As the album title suggests, Phazm isn’t working with new materials. What’s new, though, is its willingness to explore them. The lyrics are an odd mixture of necrophilia and environmentalism. Slide guitar over blastbeats is virtually unheard of, but it fits perfectly over the black metal chord modulations of “Hunger." The dark and sleazy “Mr. Toodling" and “Black ’n’ Roll" recall Girls, Girls, Girls-era Mötley Crüe. Wailing harmonica slathers the muscular, swinging grooves of “How to Become a God," reappearing in the acoustic gypsy jig of “Sabbath.”

The album's acoustic moments make it slightly disjointed. But they’re campy and evocative, the sonic equivalents of lulls between bouts of gore in horror B-movies. “Damballah” has faux-exotic tribal drums, diabolical whispers, and frightened-sounding female vocals. Quiet, bluesy licks in “Burarum” conjure up suburbs, Camaros, bloody varsity jackets. “Lorelindorenan” is the highlight, a gothic campfire ballad with harmonica lines ululating like wolves.

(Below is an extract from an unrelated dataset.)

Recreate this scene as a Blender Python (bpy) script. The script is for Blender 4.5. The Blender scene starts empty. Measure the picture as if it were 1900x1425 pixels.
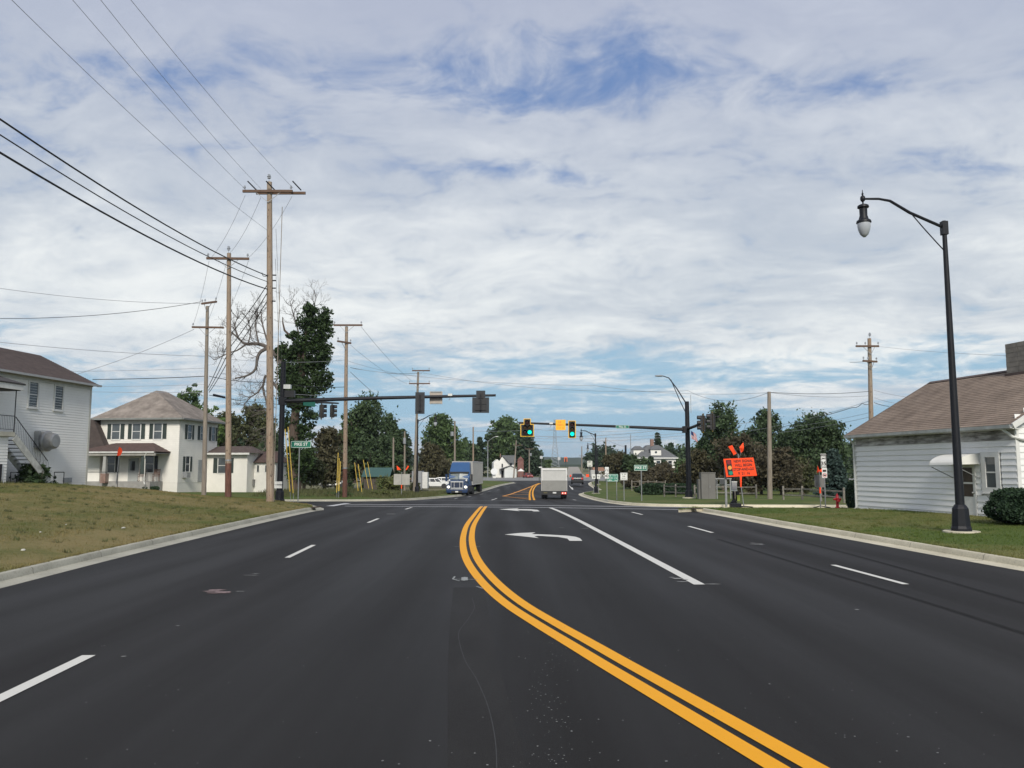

Ironically, the album’s video content is hardly so visual. It features a straightforward live performance—five cameras, high fidelity, and a small but appreciative crowd. Live, the band is much more “death” than “roll,” aiming solely for highest impact. The better armchair experience is this DualDisc’s CD side. For a niche subgenre, death ’n’ roll gets surprisingly multifaceted treatment here. It’s amazing that Swedish death metal, Norwegian black metal, Sunset Strip cock rock, and Rob Zombie’s backwoods menace can come together so well—in a French band.